◆ **Task brief**
Quote the listing below in full and exactly as written, but omit every picture.
******************************
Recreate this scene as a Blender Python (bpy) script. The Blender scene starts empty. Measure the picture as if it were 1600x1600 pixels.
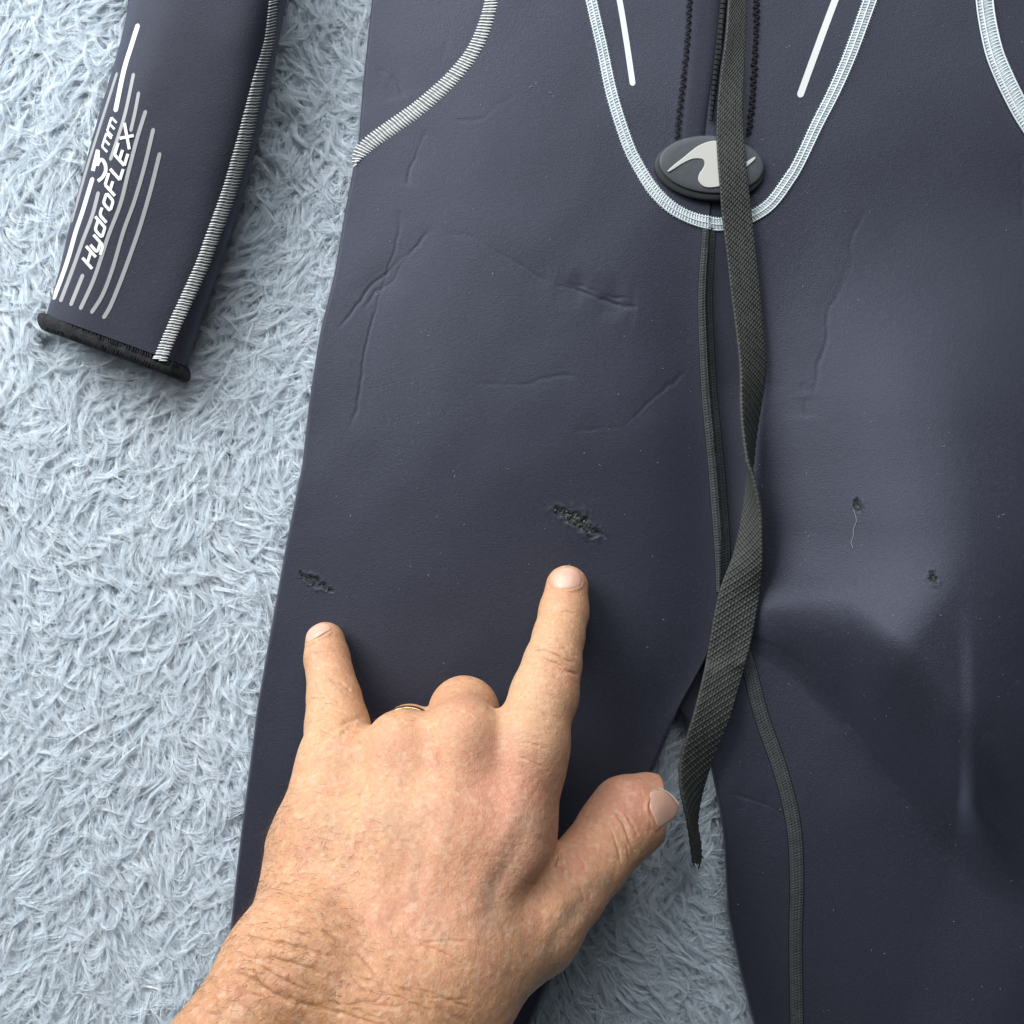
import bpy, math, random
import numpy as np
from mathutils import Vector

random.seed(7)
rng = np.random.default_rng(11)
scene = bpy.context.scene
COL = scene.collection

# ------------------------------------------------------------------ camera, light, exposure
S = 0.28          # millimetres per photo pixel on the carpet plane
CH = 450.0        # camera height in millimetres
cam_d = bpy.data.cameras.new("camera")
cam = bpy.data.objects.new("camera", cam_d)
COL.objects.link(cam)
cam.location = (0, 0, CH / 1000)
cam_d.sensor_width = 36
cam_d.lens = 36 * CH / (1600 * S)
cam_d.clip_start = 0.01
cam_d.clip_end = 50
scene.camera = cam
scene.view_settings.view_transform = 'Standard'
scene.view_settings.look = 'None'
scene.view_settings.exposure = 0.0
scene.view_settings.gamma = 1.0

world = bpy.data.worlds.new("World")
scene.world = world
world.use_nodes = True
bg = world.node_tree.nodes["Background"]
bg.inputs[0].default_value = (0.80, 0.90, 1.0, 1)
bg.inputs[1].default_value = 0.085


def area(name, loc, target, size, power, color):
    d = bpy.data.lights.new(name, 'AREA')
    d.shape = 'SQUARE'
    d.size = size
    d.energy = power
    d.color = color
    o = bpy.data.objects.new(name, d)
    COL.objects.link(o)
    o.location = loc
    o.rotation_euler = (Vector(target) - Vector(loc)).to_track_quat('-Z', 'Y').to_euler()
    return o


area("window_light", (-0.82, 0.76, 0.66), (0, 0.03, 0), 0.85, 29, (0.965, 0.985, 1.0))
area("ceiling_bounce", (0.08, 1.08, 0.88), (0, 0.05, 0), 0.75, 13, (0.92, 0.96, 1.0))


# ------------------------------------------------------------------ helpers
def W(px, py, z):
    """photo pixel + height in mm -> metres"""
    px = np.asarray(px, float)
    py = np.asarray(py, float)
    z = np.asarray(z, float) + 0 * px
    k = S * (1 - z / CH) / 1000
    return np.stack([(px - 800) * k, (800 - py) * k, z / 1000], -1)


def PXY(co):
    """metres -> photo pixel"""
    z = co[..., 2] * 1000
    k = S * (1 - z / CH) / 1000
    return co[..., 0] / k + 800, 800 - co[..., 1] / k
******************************
◆ **Output for this task**
Recreate this scene as a Blender Python (bpy) script. The Blender scene starts empty. Measure the picture as if it were 1600x1600 pixels.
import bpy, math, random
import numpy as np
from mathutils import Vector

random.seed(7)
rng = np.random.default_rng(11)
scene = bpy.context.scene
COL = scene.collection

# ------------------------------------------------------------------ camera, light, exposure
S = 0.28          # millimetres per photo pixel on the carpet plane
CH = 450.0        # camera height in millimetres
cam_d = bpy.data.cameras.new("camera")
cam = bpy.data.objects.new("camera", cam_d)
COL.objects.link(cam)
cam.location = (0, 0, CH / 1000)
cam_d.sensor_width = 36
cam_d.lens = 36 * CH / (1600 * S)
cam_d.clip_start = 0.01
cam_d.clip_end = 50
scene.camera = cam
scene.view_settings.view_transform = 'Standard'
scene.view_settings.look = 'None'
scene.view_settings.exposure = 0.0
scene.view_settings.gamma = 1.0

world = bpy.data.worlds.new("World")
scene.world = world
world.use_nodes = True
bg = world.node_tree.nodes["Background"]
bg.inputs[0].default_value = (0.80, 0.90, 1.0, 1)
bg.inputs[1].default_value = 0.085


def area(name, loc, target, size, power, color):
    d = bpy.data.lights.new(name, 'AREA')
    d.shape = 'SQUARE'
    d.size = size
    d.energy = power
    d.color = color
    o = bpy.data.objects.new(name, d)
    COL.objects.link(o)
    o.location = loc
    o.rotation_euler = (Vector(target) - Vector(loc)).to_track_quat('-Z', 'Y').to_euler()
    return o


area("window_light", (-0.82, 0.76, 0.66), (0, 0.03, 0), 0.85, 29, (0.965, 0.985, 1.0))
area("ceiling_bounce", (0.08, 1.08, 0.88), (0, 0.05, 0), 0.75, 13, (0.92, 0.96, 1.0))


# ------------------------------------------------------------------ helpers
def W(px, py, z):
    """photo pixel + height in mm -> metres"""
    px = np.asarray(px, float)
    py = np.asarray(py, float)
    z = np.asarray(z, float) + 0 * px
    k = S * (1 - z / CH) / 1000
    return np.stack([(px - 800) * k, (800 - py) * k, z / 1000], -1)


def PXY(co):
    """metres -> photo pixel"""
    z = co[..., 2] * 1000
    k = S * (1 - z / CH) / 1000
    return co[..., 0] / k + 800, 800 - co[..., 1] / k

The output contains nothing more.